-- Begin GIVEN DATA --

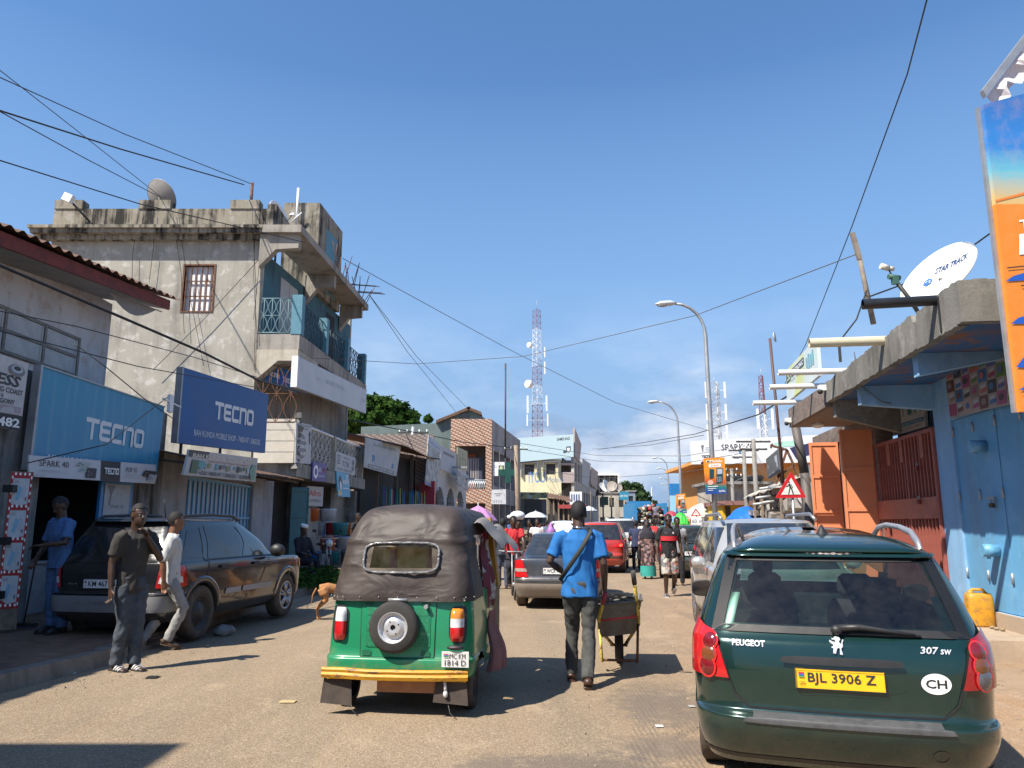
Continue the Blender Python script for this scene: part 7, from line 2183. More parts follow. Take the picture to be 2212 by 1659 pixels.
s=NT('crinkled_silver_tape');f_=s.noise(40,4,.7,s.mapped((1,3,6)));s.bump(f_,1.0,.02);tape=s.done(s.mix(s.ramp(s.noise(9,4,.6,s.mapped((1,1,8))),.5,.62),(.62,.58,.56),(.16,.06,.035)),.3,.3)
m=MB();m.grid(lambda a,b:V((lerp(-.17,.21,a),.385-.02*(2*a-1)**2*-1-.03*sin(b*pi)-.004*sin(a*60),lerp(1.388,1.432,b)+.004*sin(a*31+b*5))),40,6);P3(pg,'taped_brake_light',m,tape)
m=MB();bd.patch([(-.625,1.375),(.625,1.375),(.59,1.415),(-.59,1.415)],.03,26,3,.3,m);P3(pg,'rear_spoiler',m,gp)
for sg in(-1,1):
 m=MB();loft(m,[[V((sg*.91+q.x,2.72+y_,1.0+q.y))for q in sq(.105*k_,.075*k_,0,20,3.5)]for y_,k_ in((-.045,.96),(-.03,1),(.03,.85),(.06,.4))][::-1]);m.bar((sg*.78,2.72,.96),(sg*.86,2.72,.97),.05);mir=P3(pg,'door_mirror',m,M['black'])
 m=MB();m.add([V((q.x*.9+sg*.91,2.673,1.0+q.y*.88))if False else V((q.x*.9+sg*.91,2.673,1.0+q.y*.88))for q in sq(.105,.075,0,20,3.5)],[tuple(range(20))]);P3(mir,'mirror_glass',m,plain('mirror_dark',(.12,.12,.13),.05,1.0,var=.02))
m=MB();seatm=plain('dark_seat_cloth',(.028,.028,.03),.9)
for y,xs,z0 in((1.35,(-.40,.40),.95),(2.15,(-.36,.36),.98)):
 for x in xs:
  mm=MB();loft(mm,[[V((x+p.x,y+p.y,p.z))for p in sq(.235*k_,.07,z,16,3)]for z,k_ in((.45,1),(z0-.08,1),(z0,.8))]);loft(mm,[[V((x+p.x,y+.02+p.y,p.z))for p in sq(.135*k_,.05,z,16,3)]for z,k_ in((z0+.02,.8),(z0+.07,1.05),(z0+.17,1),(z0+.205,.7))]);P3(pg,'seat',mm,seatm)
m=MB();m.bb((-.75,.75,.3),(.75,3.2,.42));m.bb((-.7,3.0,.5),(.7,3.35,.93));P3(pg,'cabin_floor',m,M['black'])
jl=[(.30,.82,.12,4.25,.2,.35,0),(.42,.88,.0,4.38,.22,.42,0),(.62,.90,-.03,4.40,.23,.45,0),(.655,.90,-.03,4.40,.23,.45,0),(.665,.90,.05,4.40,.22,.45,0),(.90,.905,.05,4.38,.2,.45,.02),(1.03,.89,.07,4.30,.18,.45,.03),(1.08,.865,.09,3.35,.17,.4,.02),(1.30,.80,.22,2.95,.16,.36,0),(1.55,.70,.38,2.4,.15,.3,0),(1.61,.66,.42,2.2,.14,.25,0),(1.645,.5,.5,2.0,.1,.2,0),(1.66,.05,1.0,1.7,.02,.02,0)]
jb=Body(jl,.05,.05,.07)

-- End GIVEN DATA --

WRITTEN INSTRUCTION: Repeat all the data as it stands, dropping any images it holds.

EXERCISE SOLUTION:
Continue the Blender Python script for this scene: part 7, from line 2183. More parts follow. Take the picture to be 2212 by 1659 pixels.
s=NT('crinkled_silver_tape');f_=s.noise(40,4,.7,s.mapped((1,3,6)));s.bump(f_,1.0,.02);tape=s.done(s.mix(s.ramp(s.noise(9,4,.6,s.mapped((1,1,8))),.5,.62),(.62,.58,.56),(.16,.06,.035)),.3,.3)
m=MB();m.grid(lambda a,b:V((lerp(-.17,.21,a),.385-.02*(2*a-1)**2*-1-.03*sin(b*pi)-.004*sin(a*60),lerp(1.388,1.432,b)+.004*sin(a*31+b*5))),40,6);P3(pg,'taped_brake_light',m,tape)
m=MB();bd.patch([(-.625,1.375),(.625,1.375),(.59,1.415),(-.59,1.415)],.03,26,3,.3,m);P3(pg,'rear_spoiler',m,gp)
for sg in(-1,1):
 m=MB();loft(m,[[V((sg*.91+q.x,2.72+y_,1.0+q.y))for q in sq(.105*k_,.075*k_,0,20,3.5)]for y_,k_ in((-.045,.96),(-.03,1),(.03,.85),(.06,.4))][::-1]);m.bar((sg*.78,2.72,.96),(sg*.86,2.72,.97),.05);mir=P3(pg,'door_mirror',m,M['black'])
 m=MB();m.add([V((q.x*.9+sg*.91,2.673,1.0+q.y*.88))if False else V((q.x*.9+sg*.91,2.673,1.0+q.y*.88))for q in sq(.105,.075,0,20,3.5)],[tuple(range(20))]);P3(mir,'mirror_glass',m,plain('mirror_dark',(.12,.12,.13),.05,1.0,var=.02))
m=MB();seatm=plain('dark_seat_cloth',(.028,.028,.03),.9)
for y,xs,z0 in((1.35,(-.40,.40),.95),(2.15,(-.36,.36),.98)):
 for x in xs:
  mm=MB();loft(mm,[[V((x+p.x,y+p.y,p.z))for p in sq(.235*k_,.07,z,16,3)]for z,k_ in((.45,1),(z0-.08,1),(z0,.8))]);loft(mm,[[V((x+p.x,y+.02+p.y,p.z))for p in sq(.135*k_,.05,z,16,3)]for z,k_ in((z0+.02,.8),(z0+.07,1.05),(z0+.17,1),(z0+.205,.7))]);P3(pg,'seat',mm,seatm)
m=MB();m.bb((-.75,.75,.3),(.75,3.2,.42));m.bb((-.7,3.0,.5),(.7,3.35,.93));P3(pg,'cabin_floor',m,M['black'])
jl=[(.30,.82,.12,4.25,.2,.35,0),(.42,.88,.0,4.38,.22,.42,0),(.62,.90,-.03,4.40,.23,.45,0),(.655,.90,-.03,4.40,.23,.45,0),(.665,.90,.05,4.40,.22,.45,0),(.90,.905,.05,4.38,.2,.45,.02),(1.03,.89,.07,4.30,.18,.45,.03),(1.08,.865,.09,3.35,.17,.4,.02),(1.30,.80,.22,2.95,.16,.36,0),(1.55,.70,.38,2.4,.15,.3,0),(1.61,.66,.42,2.2,.14,.25,0),(1.645,.5,.5,2.0,.1,.2,0),(1.66,.05,1.0,1.7,.02,.02,0)]
jb=Body(jl,.05,.05,.07)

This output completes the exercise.